Радость часто сменяется горестью, такова жизнь. Только начали утасовываться приятные воспоминания нарядной свадьбы, как произошло событие, потрясшее всю округу.

Незадолго до свадьбы появился на нашем горизонте красивый молодой аргентинец. Он зачастил в Латовку. Остановился он в Кривом Роге, где у него, по его словам, были дела на шахтах. Он явно ухаживал за Маней, и, видимо, ей нравился. Я еще была прикована к постели, как вдруг пронеслась весть, что Маня исчезла, как и ее ухажер. Самое странное было то, что она ни одной своей вещи не увезла.
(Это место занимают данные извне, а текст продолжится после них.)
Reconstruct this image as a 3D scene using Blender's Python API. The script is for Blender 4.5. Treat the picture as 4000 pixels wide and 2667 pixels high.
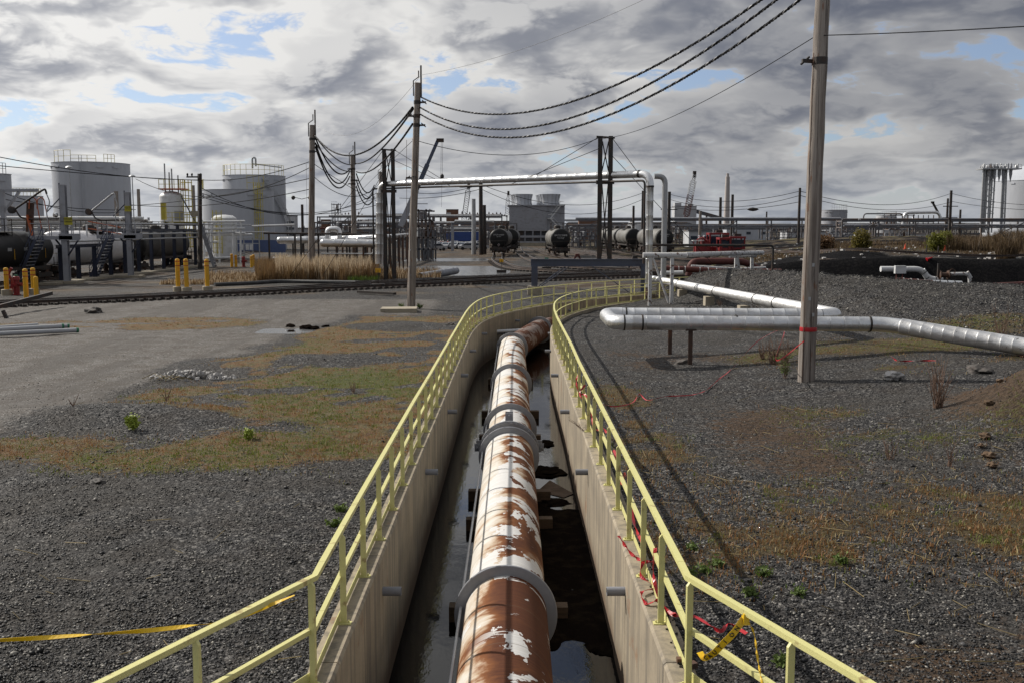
import bpy, math, random
import numpy as np
from mathutils import Vector, Matrix, Quaternion
R = math.radians
random.seed(7); RNG = np.random.default_rng(11)
scn = bpy.context.scene
COL = scn.collection
for o in list(bpy.data.objects): bpy.data.objects.remove(o)

# ------------------------------------------------------------------ camera
CAM_Z, PITCH, FPX = 4.5, R(6.45), 3890.0
cam_data = bpy.data.cameras.new('camera'); cam = bpy.data.objects.new('camera', cam_data); COL.objects.link(cam)
cam.location = (0, 0, CAM_Z); cam.rotation_euler = (R(90) - PITCH, 0, 0)
cam_data.sensor_width = 36.0; cam_data.lens = 35.01; cam_data.clip_start = .1; cam_data.clip_end = 20000
cam_data.dof.use_dof = True; cam_data.dof.focus_distance = 42; cam_data.dof.aperture_fstop = 9
scn.camera = cam
# ------------------------------------------------------------------ sky, sun, exposure
SUN = Vector((-1.14, .64, 1.0)).normalized()
sun_el = math.asin(SUN.z); sun_az = math.atan2(SUN.x, SUN.y)
world = bpy.data.worlds.new('World'); scn.world = world; world.use_nodes = True
sd = bpy.data.lights.new('sun', 'SUN'); sd.energy = 5.0; sd.angle = R(.53); sd.color = (1, .94, .85)
so = bpy.data.objects.new('sun', sd); COL.objects.link(so); so.location = (-40, 20, 60)
so.rotation_euler = (-SUN).to_track_quat('-Z', 'Y').to_euler()
scn.view_settings.view_transform = 'Standard'; scn.view_settings.look = 'None'
scn.view_settings.gamma = 1; scn.view_settings.exposure = .0; scn.view_settings.use_curve_mapping = False

class NT:
    """short hand for node trees"""
    def __init__(s, tree): s.t = tree
    def n(s, typ, ins=None, **props):
        nd = s.t.nodes.new(typ)
        for k, v in props.items(): setattr(nd, k, v)
        for k, v in (ins or {}).items():
            sock = nd.inputs[k]
            if isinstance(v, bpy.types.NodeSocket): s.t.links.new(v, sock)
            elif isinstance(v, bpy.types.Node): s.t.links.new(v.outputs[0], sock)
            else:
                if hasattr(sock.default_value, '__len__') and isinstance(v, (int, float)): v = [v] * len(sock.default_value)
                if hasattr(sock.default_value, '__len__') and len(sock.default_value) == 4 and len(v) == 3: v = (*v, 1)
                sock.default_value = v
        return nd
    def m(s, op, a, b=0.0, c=0.0, clamp=False):
        return s.n('ShaderNodeMath', {0: a, 1: b, 2: c}, operation=op, use_clamp=clamp).outputs[0]
    def vm(s, op, a, b=(0, 0, 0)):
        nd = s.n('ShaderNodeVectorMath', {0: a, 1: b}, operation=op)
        return nd.outputs['Value'] if op in ('DOT_PRODUCT', 'LENGTH') else nd.outputs[0]
    def noise(s, vec, scale, detail=4, rough=.55, dist=0, col=False):
        nd = s.n('ShaderNodeTexNoise', {'Vector': vec, 'Scale': scale, 'Detail': detail, 'Roughness': rough, 'Distortion': dist})
        return nd.outputs['Color' if col else 'Fac']
    def ss(s, x, a, b, lo=0., hi=1.):
        return s.n('ShaderNodeMapRange', {'Value': x, 'From Min': a, 'From Max': b, 'To Min': lo, 'To Max': hi}, interpolation_type='SMOOTHSTEP', clamp=True).outputs[0]
    def lin(s, x, a, b, lo=0., hi=1.):
        return s.n('ShaderNodeMapRange', {'Value': x, 'From Min': a, 'From Max': b, 'To Min': lo, 'To Max': hi}, clamp=True).outputs[0]
    def mix(s, f, a, b, mode='MIX'):
        nd = s.n('ShaderNodeMix', data_type='RGBA', blend_type=mode)
        for k, v in ((0, f), (6, a), (7, b)):
            if isinstance(v, bpy.types.NodeSocket): s.t.links.new(v, nd.inputs[k])
            else: nd.inputs[k].default_value = v if k == 0 else ((*v, 1) if len(v) == 3 else v)
        return nd.outputs[2]
    def sc(s, vec, x, y, z): return s.vm('MULTIPLY', vec, (x, y, z))

def build_sky():
    w = NT(world.node_tree); world.node_tree.nodes.clear()
    d = w.n('ShaderNodeTexCoord').outputs['Generated']
    sx = w.n('ShaderNodeSeparateXYZ', {0: d}); z = sx.outputs[2]
    zz = w.m('MAXIMUM', z, -.02)
    inv = w.m('DIVIDE', 1.0, w.m('ADD', zz, .30))
    hd = w.n('ShaderNodeVectorMath', {0: w.n('ShaderNodeCombineXYZ', {0: sx.outputs[0], 1: sx.outputs[1], 2: 0.}).outputs[0]}, operation='NORMALIZE').outputs[0]
    def proj(iv): return w.vm('ADD', w.n('ShaderNodeVectorMath', {0: w.n('ShaderNodeCombineXYZ', {0: sx.outputs[0], 1: sx.outputs[1], 2: 0.}).outputs[0], 'Scale': iv}, operation='SCALE').outputs[0], SKY_OFF)
    p = proj(inv)
    wv = w.vm('SUBTRACT', w.noise(p, 2.2, 3, col=True), (.5, .5, .5)); ws = w.n('ShaderNodeVectorMath', {0: wv, 'Scale': .22}, operation='SCALE').outputs[0]
    q = w.vm('ADD', p, ws)
    def dens(v, det=7):
        puff = w.m('ABSOLUTE', w.m('SUBTRACT', w.noise(v, 10., 4, .6), .5))
        return w.m('SUBTRACT', w.m('ADD', w.noise(v, 4.0, det, .50), .045), w.m('MULTIPLY', puff, -.55)), puff
    D, puff = dens(q)
    up = w.n('ShaderNodeVectorMath', {0: hd, 'Scale': -.06}, operation='SCALE').outputs[0]
    D2 = w.noise(w.vm('ADD', w.vm('ADD', q, up), (-.04, 0, 0)), 4.0, 4, .5); D0 = w.noise(q, 4.0, 4, .5)
    cover = w.ss(D, .425, .50)
    lit = w.ss(w.m('ADD', w.m('SUBTRACT', D0, D2), w.m('MULTIPLY', w.m('SUBTRACT', puff, .07), .6)), -.12, .10)
    thick = w.ss(w.m('ADD', w.m('MULTIPLY', D0, .75), w.m('MULTIPLY', D, .25)), .415, .62)
    sund = w.vm('DOT_PRODUCT', d, tuple(SUN)); glow = w.ss(sund, .15, .95)
    patch = w.ss(w.noise(p, .9, 2), .40, .60)
    shade = w.m('MULTIPLY', w.lin(thick, 0, 1, .0, 1.), w.m('SUBTRACT', 1.25, w.m('MULTIPLY', lit, .95)))
    shade = w.m('ADD', shade, w.m('MULTIPLY', w.m('SUBTRACT', patch, .5), w.m('MULTIPLY', cover, .42)))
    shade = w.m('ADD', shade, w.m('MULTIPLY', w.m('SUBTRACT', .62, glow), .48)); shade = w.m('MAXIMUM', shade, 0.)
    shade = w.m('MULTIPLY', shade, w.ss(z, .0, .15, .75, 1.))
    shade = w.m('SUBTRACT', 1., w.m('EXPONENT', w.m('MULTIPLY', shade, -1.15)))
    c = w.mix(shade, (1.0, .99, .97), (.11, .14, .225))
    k = w.m('ADD', .66, w.m('MULTIPLY', glow, .44))
    c = w.mix(1.0, c, w.n('ShaderNodeCombineXYZ', {0: k, 1: k, 2: k}).outputs[0], 'MULTIPLY')
    hz = w.ss(z, .0, .08, .30, 0.); c = w.mix(hz, c, (.58, .65, .75))
    sky = w.n('ShaderNodeTexSky', sky_type='NISHITA', sun_disc=False, sun_elevation=sun_el, sun_rotation=sun_az, air_density=1.0, dust_density=.4, ozone_density=1.5)
    b1 = w.n('ShaderNodeBackground', {'Color': w.mix(1.0, sky.outputs[0], (.80, .90, 1.12), 'MULTIPLY'), 'Strength': .10})
    b2 = w.n('ShaderNodeBackground', {'Color': c, 'Strength': .86})
    cov = w.m('MAXIMUM', cover, w.ss(z, .10, .0, 0, .8))
    cov = w.lin(cov, 0, 1, .30, 1.)
    mx = w.n('ShaderNodeMixShader', {0: cov, 1: b1.outputs[0], 2: b2.outputs[0]})
    w.n('ShaderNodeOutputWorld', {0: mx.outputs[0]})
SKY_OFF = (21.3, 9.9, 0)
build_sky()
world.cycles.sampling_method = 'MANUAL'; world.cycles.sample_map_resolution = 512

# ------------------------------------------------------------------ surveying: sight lines from the camera post to real points
def ray(u, v):
    dx = (u - 2000) / FPX; dz = (1333.5 - v) / FPX
    return Vector((dx, math.cos(PITCH) + dz * math.sin(PITCH), -math.sin(PITCH) + dz * math.cos(PITCH)))
def at(u, v, Y):
    r = ray(u, v); return Vector((0, 0, CAM_Z)) + r * (Y / r.y)
def on(u, v, z=0.):
    r = ray(u, v); return Vector((0, 0, CAM_Z)) + r * ((z - CAM_Z) / r.z)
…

Поднялась большая тревога. Василий Васильевич и Юлия Михайловна поехали в Кривой Рог к брату Ядвиги, Роберту, который там работал инженером. На него сослался аргентинец, когда появился в Латовке. Роберт объяснил, что он действительно представился как представитель инженеров Аргентины, посланный от большой компании, чтобы ознакомиться с русскими шахтами. Все осматривал и расспрашивал; никто его не знал, но к нему было полное доверие, как и всегда в те времена. Никто не подозревал ничего скверного, а скверное случилось, и безвозвратно. Ясно, что он Маню увез, но как и при каких обстоятельствах, никто никогда не узнал. Предполагали худшее, вряд ли она уехала, не захватив ни одной своей вещи и не попрощавшись ни с кем. Позднее пронеслись слухи, что целая компания аргентинцев увезла из Одессы несколько молодых девушек; об этом писали в газетах. Бедный молодой телеграфист искренне горевал, но помочь его горю никто не мог.

Между тем я начала совсем поправляться. Ребра мои срослись, надо было думать о моем возвращении в Одессу к родителям. Уже стояла золотистая осень, вода в речке сильно похолодела, мы все же купались, но долго не могли оставаться в воде.

Мне рассказали, что в тот день, когда я свалилась, обезумевшего коня нашли в речке, и с большим трудом удалось его унять. Опытный конюх взялся его выездить, но мне было строго запрещено садиться на лошадь раньше будущего года.

Тем временем Леня сделал мне предложение, но мы могли жениться не раньше будущего года. Ему надо было отбывать воинскую повинность в Екатеринославе. Когда я рассказала об этом дяде Ахиллесу, он страшно обрадовался: «Как хорошо. Поселишься тут, у нас, Буличи живут недалеко, будем часто видеться». Весь наш роман он находил вполне нормальным и естественным. Мне Леня очень нравился, но во многом я не отдавала себе отчета. Когда я назначила день отъезда, Леня высказал желание проводить меня до Одессы, познакомиться там с моим отцом и оформить свое предложение. Все это показалось мне очень забавным, и я не протестовала. Дядя мне намекнул, что следовало бы предупредить отца. Но на это я не решилась.

У Лени было много родственников в Одессе, Добровольских. Он заодно хотел их всех повидать, особенно Витю, у которого он думал остановиться. Витя недавно женился, мы никто его жены не знали, так как она в Латовку не приезжала. Я немало слышала об этом браке, которого никто не одобрял. Она была намного старше его и принадлежала к более чем скромной среде. Как и всегда, такие неравные браки вызывают возмущение со стороны привилегированных. Но Леня очень дружил с ним и не осуждал его нисколько.

Провожали меня с грустью. Все выражали желание, чтобы я опять вернулась в Новоселку. Между прочим, дедушке не заикнулись о том, что Леня меня провожает. Боялись, что он найдет это неприличным. Рано утром отвез меня дядя Ахиллес на станцию, там меня ждал Леня. Мы с ним сели в поезд, нагруженные не только обычным багажом, но и продуктами, которыми нас щедро снабдили, боясь, что мы проголодаемся. Мы весело болтали, вспоминая приятные каникулы. Я уже больше не думала о моих благополучно сросшихся ребрах.